Japan on alert for N Korea rocket | News | Al Jazeera

Japan on alert for N Korea rocket

Impending North Korea rocket launch prompts Japan to be on alert for falling debris.

    Emergency services are on alert in northern Japan ahead of the impending rocket launch [EPA]

    Preparations

    Makoto Sasaki, a crisis management official, told the Associated Press news agency that all 25 towns and villages in Akita are to hold a joint drill later on Thursday, along with towns in nearby Iwate prefecture

    This comes amid reports that North Korea has begun fueling a long-range
    rocket for an impending launch.

    Pyongyang said it will launch a communications satellite into orbit between Saturday and Wednesday, and that it will pass over Akita and Iwate.

    Two warships and land-based interceptors are to be deployed to the Sea of Japan [EPA]
    Akita and Iwate lie under the projected path of the rocket, which is about 130km from the so-called "danger zone" declared by North Korea for the launch.

    Regional powers suspect the North is using the launch to test a long-range missile.

    Last week, the Japanese government approved the deployment and use of missile interceptors in a move to counter any threat from the planned rocket launch.

    As part of its preparations, Japan is expected to deploy two warships to the Sea of Japan (East Sea), as well as land-based interceptors in the northern Akita and Iwate prefectures.

    Officials in Pyongyang have warned the rocket's first booster would land in the Sea of Japan, while the second stage would drop into the Pacific Ocean between Japan and Hawaii.

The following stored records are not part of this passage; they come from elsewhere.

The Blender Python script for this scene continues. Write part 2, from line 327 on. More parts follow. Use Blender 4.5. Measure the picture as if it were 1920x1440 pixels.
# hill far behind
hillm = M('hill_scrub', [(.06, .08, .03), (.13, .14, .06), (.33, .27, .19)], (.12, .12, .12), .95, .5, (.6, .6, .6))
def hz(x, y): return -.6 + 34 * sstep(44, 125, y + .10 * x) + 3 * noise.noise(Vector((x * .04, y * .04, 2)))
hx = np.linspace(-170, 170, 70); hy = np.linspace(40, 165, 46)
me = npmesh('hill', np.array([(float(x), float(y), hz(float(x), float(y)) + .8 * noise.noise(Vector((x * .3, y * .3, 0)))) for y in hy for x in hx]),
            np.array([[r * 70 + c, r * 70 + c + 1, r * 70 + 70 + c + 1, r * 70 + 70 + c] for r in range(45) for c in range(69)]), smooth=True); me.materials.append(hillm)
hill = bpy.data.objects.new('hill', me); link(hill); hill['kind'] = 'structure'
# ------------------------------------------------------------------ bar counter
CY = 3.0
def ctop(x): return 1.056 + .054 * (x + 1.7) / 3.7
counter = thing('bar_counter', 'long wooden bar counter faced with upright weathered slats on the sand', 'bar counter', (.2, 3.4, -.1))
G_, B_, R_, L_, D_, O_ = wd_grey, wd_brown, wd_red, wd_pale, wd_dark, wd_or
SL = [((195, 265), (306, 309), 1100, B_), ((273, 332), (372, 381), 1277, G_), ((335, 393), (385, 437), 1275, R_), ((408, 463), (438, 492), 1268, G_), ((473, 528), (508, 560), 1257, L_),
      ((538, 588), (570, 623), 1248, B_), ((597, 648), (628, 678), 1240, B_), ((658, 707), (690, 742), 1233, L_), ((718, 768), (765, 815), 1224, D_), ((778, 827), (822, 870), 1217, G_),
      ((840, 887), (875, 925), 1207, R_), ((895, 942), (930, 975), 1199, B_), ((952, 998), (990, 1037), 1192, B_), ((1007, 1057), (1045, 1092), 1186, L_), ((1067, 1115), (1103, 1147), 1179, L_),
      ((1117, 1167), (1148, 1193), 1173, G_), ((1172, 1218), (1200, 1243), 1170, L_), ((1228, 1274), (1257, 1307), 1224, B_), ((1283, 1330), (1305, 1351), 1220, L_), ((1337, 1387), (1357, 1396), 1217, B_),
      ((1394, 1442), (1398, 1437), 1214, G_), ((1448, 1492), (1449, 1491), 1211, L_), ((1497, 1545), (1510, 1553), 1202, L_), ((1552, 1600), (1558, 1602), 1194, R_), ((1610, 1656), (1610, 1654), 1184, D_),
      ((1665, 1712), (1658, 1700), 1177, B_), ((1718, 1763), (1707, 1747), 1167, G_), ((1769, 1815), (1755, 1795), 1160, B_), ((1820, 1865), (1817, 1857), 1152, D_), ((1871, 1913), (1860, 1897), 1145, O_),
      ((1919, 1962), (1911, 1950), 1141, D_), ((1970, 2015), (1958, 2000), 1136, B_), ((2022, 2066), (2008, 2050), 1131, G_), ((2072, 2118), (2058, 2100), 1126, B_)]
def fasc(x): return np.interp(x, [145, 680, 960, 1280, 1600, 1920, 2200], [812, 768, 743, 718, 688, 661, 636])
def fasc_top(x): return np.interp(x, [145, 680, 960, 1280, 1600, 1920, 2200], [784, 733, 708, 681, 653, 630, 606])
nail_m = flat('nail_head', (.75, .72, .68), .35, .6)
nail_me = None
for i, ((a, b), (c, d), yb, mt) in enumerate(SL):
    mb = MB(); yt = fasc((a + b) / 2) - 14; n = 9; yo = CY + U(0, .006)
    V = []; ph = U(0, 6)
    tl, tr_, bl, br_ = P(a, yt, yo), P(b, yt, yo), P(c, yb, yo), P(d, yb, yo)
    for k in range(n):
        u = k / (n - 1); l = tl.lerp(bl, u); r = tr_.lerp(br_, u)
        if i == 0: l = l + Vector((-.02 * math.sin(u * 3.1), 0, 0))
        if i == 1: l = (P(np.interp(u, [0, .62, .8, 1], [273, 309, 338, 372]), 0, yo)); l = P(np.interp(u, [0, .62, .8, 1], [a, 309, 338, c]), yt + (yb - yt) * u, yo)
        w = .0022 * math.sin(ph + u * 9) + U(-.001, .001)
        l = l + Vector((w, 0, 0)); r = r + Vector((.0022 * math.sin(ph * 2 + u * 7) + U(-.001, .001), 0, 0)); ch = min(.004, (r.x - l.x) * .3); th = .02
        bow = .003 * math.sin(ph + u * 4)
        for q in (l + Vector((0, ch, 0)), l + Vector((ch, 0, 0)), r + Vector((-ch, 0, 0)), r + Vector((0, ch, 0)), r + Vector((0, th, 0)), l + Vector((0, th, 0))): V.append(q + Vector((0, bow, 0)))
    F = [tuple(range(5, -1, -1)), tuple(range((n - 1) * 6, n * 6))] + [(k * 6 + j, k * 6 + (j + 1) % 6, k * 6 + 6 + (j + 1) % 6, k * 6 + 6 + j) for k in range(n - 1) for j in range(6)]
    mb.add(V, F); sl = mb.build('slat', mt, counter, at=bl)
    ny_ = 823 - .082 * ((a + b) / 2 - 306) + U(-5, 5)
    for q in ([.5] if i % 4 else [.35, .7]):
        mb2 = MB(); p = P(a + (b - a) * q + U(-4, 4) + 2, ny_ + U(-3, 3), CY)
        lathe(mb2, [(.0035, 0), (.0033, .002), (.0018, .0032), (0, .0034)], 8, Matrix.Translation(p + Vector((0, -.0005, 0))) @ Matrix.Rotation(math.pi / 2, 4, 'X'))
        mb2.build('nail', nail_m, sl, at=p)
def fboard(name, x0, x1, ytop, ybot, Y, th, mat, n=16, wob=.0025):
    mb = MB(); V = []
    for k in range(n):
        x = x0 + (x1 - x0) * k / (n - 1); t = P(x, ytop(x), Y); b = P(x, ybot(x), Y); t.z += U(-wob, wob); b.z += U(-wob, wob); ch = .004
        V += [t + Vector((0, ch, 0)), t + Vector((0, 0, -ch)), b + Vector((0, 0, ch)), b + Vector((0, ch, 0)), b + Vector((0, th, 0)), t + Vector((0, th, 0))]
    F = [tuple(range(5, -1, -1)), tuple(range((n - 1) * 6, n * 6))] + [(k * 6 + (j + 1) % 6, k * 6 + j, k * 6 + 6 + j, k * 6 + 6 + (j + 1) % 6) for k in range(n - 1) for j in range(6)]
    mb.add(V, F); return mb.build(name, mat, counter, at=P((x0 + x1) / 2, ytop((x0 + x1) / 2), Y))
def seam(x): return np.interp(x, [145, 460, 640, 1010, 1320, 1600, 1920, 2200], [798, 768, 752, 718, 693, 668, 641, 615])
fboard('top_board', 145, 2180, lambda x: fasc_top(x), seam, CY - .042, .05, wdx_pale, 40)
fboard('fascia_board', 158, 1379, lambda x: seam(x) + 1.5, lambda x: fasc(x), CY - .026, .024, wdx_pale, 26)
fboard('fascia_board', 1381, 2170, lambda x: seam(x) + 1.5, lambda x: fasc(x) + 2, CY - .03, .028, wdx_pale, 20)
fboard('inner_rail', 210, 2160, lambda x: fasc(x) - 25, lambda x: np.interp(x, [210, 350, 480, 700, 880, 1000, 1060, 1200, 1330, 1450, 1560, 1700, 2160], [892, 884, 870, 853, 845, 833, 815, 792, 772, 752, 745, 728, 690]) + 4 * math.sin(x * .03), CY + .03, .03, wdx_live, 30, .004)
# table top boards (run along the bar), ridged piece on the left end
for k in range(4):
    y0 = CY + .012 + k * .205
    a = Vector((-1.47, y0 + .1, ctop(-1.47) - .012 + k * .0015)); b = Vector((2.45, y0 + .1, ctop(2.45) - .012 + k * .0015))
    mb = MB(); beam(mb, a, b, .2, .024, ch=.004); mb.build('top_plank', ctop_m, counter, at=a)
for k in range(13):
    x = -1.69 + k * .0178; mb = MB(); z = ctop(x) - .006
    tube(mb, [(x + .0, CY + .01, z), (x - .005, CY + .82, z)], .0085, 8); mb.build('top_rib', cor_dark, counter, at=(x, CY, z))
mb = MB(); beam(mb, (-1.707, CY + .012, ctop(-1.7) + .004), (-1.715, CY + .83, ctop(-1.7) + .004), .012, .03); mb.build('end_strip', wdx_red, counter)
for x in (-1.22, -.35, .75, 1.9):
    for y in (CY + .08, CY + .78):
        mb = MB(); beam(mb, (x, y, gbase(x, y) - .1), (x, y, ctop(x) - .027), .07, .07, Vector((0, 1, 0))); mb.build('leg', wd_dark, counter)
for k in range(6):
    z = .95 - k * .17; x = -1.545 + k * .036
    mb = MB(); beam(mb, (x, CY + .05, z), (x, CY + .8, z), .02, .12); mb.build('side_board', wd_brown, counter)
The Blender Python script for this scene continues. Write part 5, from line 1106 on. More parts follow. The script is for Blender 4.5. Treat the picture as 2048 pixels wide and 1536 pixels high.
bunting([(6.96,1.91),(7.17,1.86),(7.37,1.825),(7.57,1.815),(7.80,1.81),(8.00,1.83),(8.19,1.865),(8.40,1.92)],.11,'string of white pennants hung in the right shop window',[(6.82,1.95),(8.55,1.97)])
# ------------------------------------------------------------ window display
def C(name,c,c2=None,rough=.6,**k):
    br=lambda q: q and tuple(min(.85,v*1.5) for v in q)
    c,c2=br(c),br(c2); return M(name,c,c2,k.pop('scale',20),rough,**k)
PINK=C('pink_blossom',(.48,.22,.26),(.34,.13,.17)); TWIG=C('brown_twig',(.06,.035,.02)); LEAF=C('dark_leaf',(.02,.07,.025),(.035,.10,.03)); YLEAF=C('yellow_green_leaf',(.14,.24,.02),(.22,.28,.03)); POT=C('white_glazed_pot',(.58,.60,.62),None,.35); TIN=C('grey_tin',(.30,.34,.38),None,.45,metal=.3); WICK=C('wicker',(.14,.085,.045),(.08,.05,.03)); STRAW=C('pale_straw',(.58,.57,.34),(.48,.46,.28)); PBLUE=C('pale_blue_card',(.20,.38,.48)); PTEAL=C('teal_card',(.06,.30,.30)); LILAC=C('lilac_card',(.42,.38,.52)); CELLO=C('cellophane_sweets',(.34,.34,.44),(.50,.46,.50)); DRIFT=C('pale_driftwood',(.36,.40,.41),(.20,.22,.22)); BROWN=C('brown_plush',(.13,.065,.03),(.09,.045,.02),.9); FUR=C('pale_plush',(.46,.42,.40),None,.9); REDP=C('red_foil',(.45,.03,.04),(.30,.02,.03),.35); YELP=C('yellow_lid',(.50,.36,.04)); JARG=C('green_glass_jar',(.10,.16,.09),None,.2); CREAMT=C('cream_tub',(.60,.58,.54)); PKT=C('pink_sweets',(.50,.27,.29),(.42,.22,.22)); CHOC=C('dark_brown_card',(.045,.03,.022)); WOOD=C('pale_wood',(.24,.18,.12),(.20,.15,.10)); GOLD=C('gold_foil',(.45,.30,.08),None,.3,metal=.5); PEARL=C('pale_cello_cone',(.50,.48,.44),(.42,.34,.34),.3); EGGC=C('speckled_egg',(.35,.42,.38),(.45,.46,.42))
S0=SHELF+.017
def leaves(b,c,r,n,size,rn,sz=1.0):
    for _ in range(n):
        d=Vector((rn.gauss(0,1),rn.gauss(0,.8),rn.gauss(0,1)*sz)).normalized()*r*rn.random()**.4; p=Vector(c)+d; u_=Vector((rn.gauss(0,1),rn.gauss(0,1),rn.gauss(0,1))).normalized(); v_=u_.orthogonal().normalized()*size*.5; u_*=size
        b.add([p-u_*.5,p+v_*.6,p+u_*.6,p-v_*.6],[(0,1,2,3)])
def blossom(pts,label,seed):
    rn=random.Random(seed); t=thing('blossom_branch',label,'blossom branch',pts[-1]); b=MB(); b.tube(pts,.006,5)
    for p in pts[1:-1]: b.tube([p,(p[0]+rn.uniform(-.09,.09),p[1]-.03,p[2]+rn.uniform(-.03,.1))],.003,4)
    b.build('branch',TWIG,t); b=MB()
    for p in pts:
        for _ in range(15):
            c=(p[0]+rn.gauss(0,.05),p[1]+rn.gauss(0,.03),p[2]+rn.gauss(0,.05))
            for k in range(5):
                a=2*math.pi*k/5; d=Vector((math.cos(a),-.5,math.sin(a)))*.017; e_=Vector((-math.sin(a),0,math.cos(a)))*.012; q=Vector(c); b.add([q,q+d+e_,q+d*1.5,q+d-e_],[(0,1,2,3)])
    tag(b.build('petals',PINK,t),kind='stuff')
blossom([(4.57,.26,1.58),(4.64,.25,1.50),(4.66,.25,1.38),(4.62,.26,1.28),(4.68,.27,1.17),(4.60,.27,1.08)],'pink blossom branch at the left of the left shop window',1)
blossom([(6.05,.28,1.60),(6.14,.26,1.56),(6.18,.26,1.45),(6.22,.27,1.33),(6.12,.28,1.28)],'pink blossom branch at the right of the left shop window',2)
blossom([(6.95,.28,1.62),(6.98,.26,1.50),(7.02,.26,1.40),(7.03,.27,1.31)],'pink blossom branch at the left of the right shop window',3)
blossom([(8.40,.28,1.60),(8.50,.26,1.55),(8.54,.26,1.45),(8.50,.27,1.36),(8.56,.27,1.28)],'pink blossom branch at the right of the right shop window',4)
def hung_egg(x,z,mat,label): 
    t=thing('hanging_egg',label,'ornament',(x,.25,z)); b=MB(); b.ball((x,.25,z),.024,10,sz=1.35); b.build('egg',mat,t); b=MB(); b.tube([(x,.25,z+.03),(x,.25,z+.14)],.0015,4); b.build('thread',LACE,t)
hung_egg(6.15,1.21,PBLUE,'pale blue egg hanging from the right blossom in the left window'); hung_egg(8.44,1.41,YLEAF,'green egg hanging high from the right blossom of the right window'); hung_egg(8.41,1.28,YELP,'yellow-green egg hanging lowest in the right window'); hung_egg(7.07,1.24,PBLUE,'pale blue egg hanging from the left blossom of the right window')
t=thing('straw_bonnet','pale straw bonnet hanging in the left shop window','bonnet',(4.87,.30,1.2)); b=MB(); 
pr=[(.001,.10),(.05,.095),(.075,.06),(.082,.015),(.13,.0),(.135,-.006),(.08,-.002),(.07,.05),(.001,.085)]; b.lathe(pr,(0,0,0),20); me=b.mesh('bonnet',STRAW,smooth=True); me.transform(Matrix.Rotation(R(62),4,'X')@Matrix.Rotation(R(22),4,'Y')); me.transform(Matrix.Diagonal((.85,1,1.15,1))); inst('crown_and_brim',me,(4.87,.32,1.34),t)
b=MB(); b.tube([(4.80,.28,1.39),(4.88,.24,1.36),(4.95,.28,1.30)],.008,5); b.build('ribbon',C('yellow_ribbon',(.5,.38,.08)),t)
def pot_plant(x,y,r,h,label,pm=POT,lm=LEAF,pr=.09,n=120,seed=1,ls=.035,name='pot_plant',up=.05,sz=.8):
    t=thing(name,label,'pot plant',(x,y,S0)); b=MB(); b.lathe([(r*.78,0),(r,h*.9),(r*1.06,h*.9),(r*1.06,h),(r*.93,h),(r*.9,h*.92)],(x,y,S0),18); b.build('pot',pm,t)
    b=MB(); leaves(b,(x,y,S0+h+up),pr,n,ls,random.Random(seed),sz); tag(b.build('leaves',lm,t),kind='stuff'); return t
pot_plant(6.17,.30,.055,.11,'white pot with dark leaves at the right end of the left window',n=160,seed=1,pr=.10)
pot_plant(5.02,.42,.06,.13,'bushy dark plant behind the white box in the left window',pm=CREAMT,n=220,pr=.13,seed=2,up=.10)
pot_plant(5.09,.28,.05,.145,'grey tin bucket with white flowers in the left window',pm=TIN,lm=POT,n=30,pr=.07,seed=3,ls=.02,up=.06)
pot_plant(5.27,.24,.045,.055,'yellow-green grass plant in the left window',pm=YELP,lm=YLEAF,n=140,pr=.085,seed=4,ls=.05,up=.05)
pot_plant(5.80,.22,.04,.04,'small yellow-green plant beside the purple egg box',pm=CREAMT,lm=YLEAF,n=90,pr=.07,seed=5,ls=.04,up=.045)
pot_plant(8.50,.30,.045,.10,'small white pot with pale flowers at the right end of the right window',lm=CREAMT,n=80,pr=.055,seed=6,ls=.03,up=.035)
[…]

    Pyongyang said it would regard any attempt to shoot down or otherwise interfere with its rocket as an act of war.

    US-South Korea talks

    Meanwhile, Lee Myung-bak, the South Korean president is to meet Barack Obama, his US counterpart, to discuss the planned rocket launch.

    The two leaders are in London for the G20 summit, where Lee, along with Taro Aso, the Japanese prime minister, is trying to gather support for UN Security Council sanctions against Pyongyang if the launch goes ahead.

    Osamu Sakashita, Aso's deputy cabinet secretary for public relations said Lee, who met with Aso at the G20 summit, told Aso that South Korea supports Japan's right to take action to defend itself.

    Sakashita said "Japan has every right to take measures to protect its citizens. Korea recognizes this".